For five days, London stared into what CNN called “an abyss of anarchy.” Stores were burned and looted, businesses were trashed, except…

You guessed it:  the local bookstores. According to The Atlantic:

While the rioters in England this week have looted shops selling shoes, clothes, computers, and plasma televisions, they’ve curiously bypassed one particular piece of merchandise: books. The Economist observes that while rioters have a centuries-old history of book burning, “books are losing out to high-end jeans and Apple-made gadgets” in London, with the Waterstone’s bookstore chain emerging unscathed and the WH Smith chain reporting only one incident (some stores closed as a precaution).

I remember reading some years ago, that there was a surprisingly low rate of book theft at the Los Angeles Book Fair some years ago. Explained one of the fair’s organizers:  “Books are like kryptonite to thieves.” Seems to be true in 2011.

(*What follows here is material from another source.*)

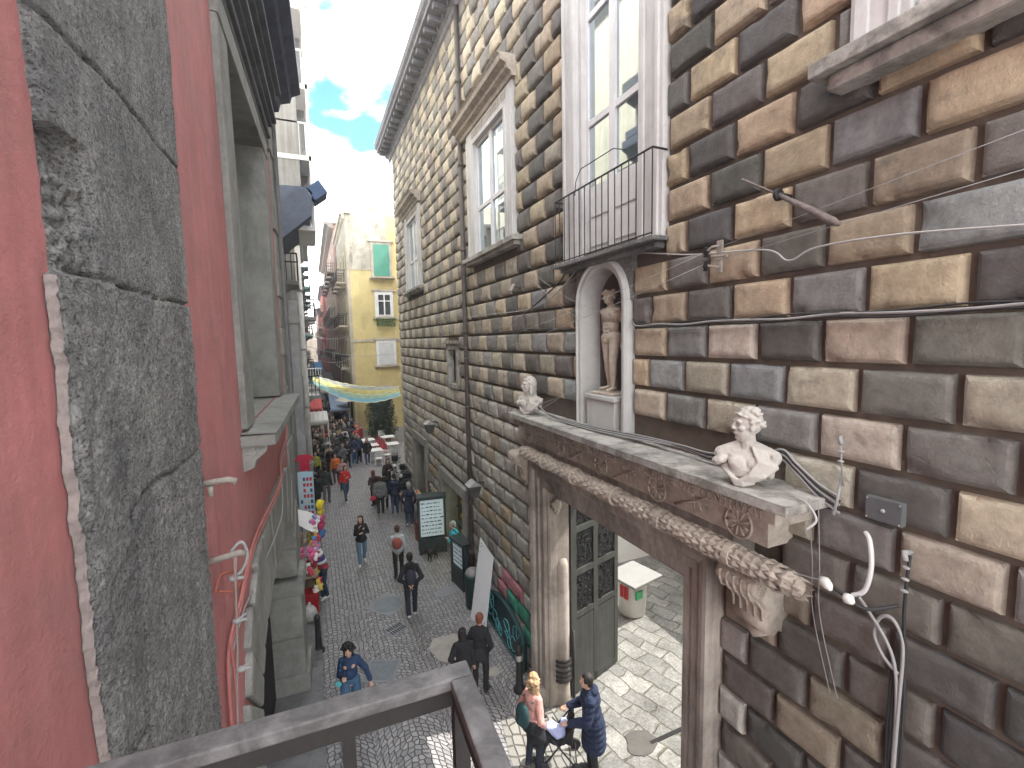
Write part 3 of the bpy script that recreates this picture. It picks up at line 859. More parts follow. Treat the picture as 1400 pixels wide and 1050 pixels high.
# garland of overlapping laurel leaves
b = MB()
g0, g1, gx, gz = 2.44, 7.80, 3.62, 5.19
rr = random.Random(9)
nl = 56
leafprof = [(0.0, .0), (.35, .9), (.7, 1.0), (1.0, .0)]
def grad(t):
    e = min(t, 1 - t) * (g1 - g0)
    return .122 * min(1, .6 + e * 1.6) * (1 + .06 * math.sin(t * 40))
b.tube([(gx, g0 + (g1 - g0) * k / 30, gz) for k in range(31)], [grad(k / 30) * .82 for k in range(31)], 14)
b.sphere((gx, g0 + .03, gz), .092, 10)
for i in range(nl):
    t = (i + .5) / nl; y = g0 + (g1 - g0) * t; R = grad(t) * .9
    s = -1 if t < .47 else 1
    for k in range(9):
        a = 2 * math.pi * (k + .5 * (i % 2)) / 9 + rr.uniform(-.06, .06)
        rad = Vector((math.cos(a), 0, math.sin(a))); tg = Vector((-math.sin(a), 0, math.cos(a))); ax = Vector((0, s, 0))
        base = Vector((gx, y, gz)) + rad * (R * .86)
        Lf = .155; wdt = .046
        tip = base + ax * Lf + rad * .016
        mid = base + ax * Lf * .5 + rad * .026
        vs = [base - ax * .01, mid + tg * wdt - rad * .020, mid + rad * .006, mid - tg * wdt - rad * .020, tip]
        b.add(vs, [(0, 1, 2), (0, 2, 3), (1, 4, 2), (2, 4, 3)])
for t in (.12, .30, .47, .66, .84):
    y = g0 + (g1 - g0) * t
    b.tube([(gx, y - .035, gz), (gx, y + .035, gz)], grad(t) * 1.06, 14)
gl = P(b, 'laurel_garland', PORTALD, parent=portal)
# volute brackets under the garland ends
def bracket(y0):
    b = MB()
    pts = []
    for k in range(40):
        t = k / 39; a = -math.pi * .5 + t * math.pi * 2.2
    prof = [(4.08, 5.06), (3.66, 5.06), (3.615, 5.02), (3.58, 4.93), (3.60, 4.87), (3.66, 4.84), (3.73, 4.80), (3.775, 4.72), (3.78, 4.62), (3.76, 4.57), (3.78, 4.50), (3.83, 4.45), (3.9, 4.44), (3.95, 4.47), (4.08, 4.42)]
    b.prism(prof, 'Y', y0, y0 + .40)
    for k in range(5):
        yy = y0 + .04 + k * .08
        b.tube([(3.578, yy, 5.02), (3.575, yy, 4.92), (3.60, yy, 4.86), (3.68, yy, 4.82), (3.765, yy, 4.72), (3.775, yy, 4.6)], .014, 6)
    b.lathe([(.001, y0 - .02), (.085, y0 - .02), (.095, y0), (.095, y0 + .4), (.085, y0 + .42), (.001, y0 + .42)], (3.66, 0, 4.965), 16, axis='Y')
    for rr_ in (.03, .06):
        b.tube([(3.66 + rr_ * math.cos(t), y0 - .022, 4.965 + rr_ * math.sin(t)) for t in [2 * math.pi * k / 12 for k in range(13)]], .007, 5)
    b.tube([(3.9, y0 + .06, 4.44), (3.9, y0 + .2, 4.36), (3.92, y0 + .34, 4.42)], [.03, .06, .03], 8)
    P(b, 'volute_bracket', PORTALD, True, parent=portal)
    smooth_angle(bpy.context.scene.objects[-1], 40) if False else None
bracket(2.82); bracket(8.12)
# top cornice
b = MB()
b.prism([(4.08, 5.643), (3.70, 5.643), (3.68, 5.655), (3.57, 5.66), (3.55, 5.67), (3.55, 5.815), (4.08, 5.815)], 'Y', 2.60, 8.2)
cb_ = P(b, 'cornice_band', PORTALD, parent=portal)
b = MB()
b.grid(8, 90, lambda u, v: (3.44 + .65 * u, 2.43 + 5.77 * v, 5.905 + .006 * noise.noise(Vector((u * 4, v * 40, 1))) + .03 * u * 0))
b.box(3.44, 4.09, 2.43, 8.20, 5.818, 5.900, bev=.006)
P(b, 'cornice_shelf', CORN, parent=portal)
# worn carved capitals on the band: letters
fc = bpy.data.curves.new('letters', 'FONT'); fc.body = 'IN HONOREM OPTIMI REGIS  NOBILISSIMAE  VEL IN LAVDEM GENERIS  ANTIQVE  QVE  CONSTRVXIT'
fc.size = .12; fc.extrude = .004; fc.align_x = 'LEFT'; fc.space_character = 1.15
fo = bpy.data.objects.new('tmp_text', fc); COL.objects.link(fo)
bpy.context.view_layer.update()
tm = bpy.data.meshes.new_from_object(fo.evaluated_get(bpy.context.evaluated_depsgraph_get()))
bpy.data.objects.remove(fo)
xs = [v.co.x for v in tm.vertices]; sx = 5.55 / max(xs)
for v in tm.vertices:
    v.co = Vector((3.5475 - v.co.z, 8.1 - v.co.x * sx * .97, 5.680 + v.co.y * 1.1))
tm.materials.append(mat('dark_carved_letters', (.26, .225, .19), .85, .3, 9, .4, 40))
to = link('inscription', tm, portal); to.location = -Vector(palace.location) - Vector(portal.location)
# inside of the gate: round shaft guard with iron bands on the left reveal
b = MB()
b.lathe([(.17, 0.0), (.18, .05), (.165, .35), (.155, 1.2), (.15, 2.9), (.12, 3.02), (.001, 3.10)], (4.26, 7.60, 0), 20)
sh = P(b, 'round_shaft', PORTAL, True, parent=portal)
b = MB()
for z in (.52, .62, .72, .84, .93): b.lathe([(.195, z), (.20, z + .01), (.20, z + .06), (.19, z + .07)], (4.26, 7.60, 0), 20)
b.tube([(4.48, 7.50, 0), (4.48, 7.50, 1.5)], .03, 8)
P(b, 'iron_bands', IRON, True, parent=portal)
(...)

According to the Huffington Post:

All of which leads to an interesting question: did the bookstores survive because the rioters respect reading – or because they simply don’t care about books? Is this a positive or a negative sign for the future of the industry? Writer Patrick French tweeted his own hopeful theory: perhaps last night’s rioters only do their reading on Kindles.

Postscript on 8/15:  The well-read Patrick Kurp at Anecdotal Evidence has his own take on the riots today, with an historical slant, “Try to Burn a Piece of Granite.”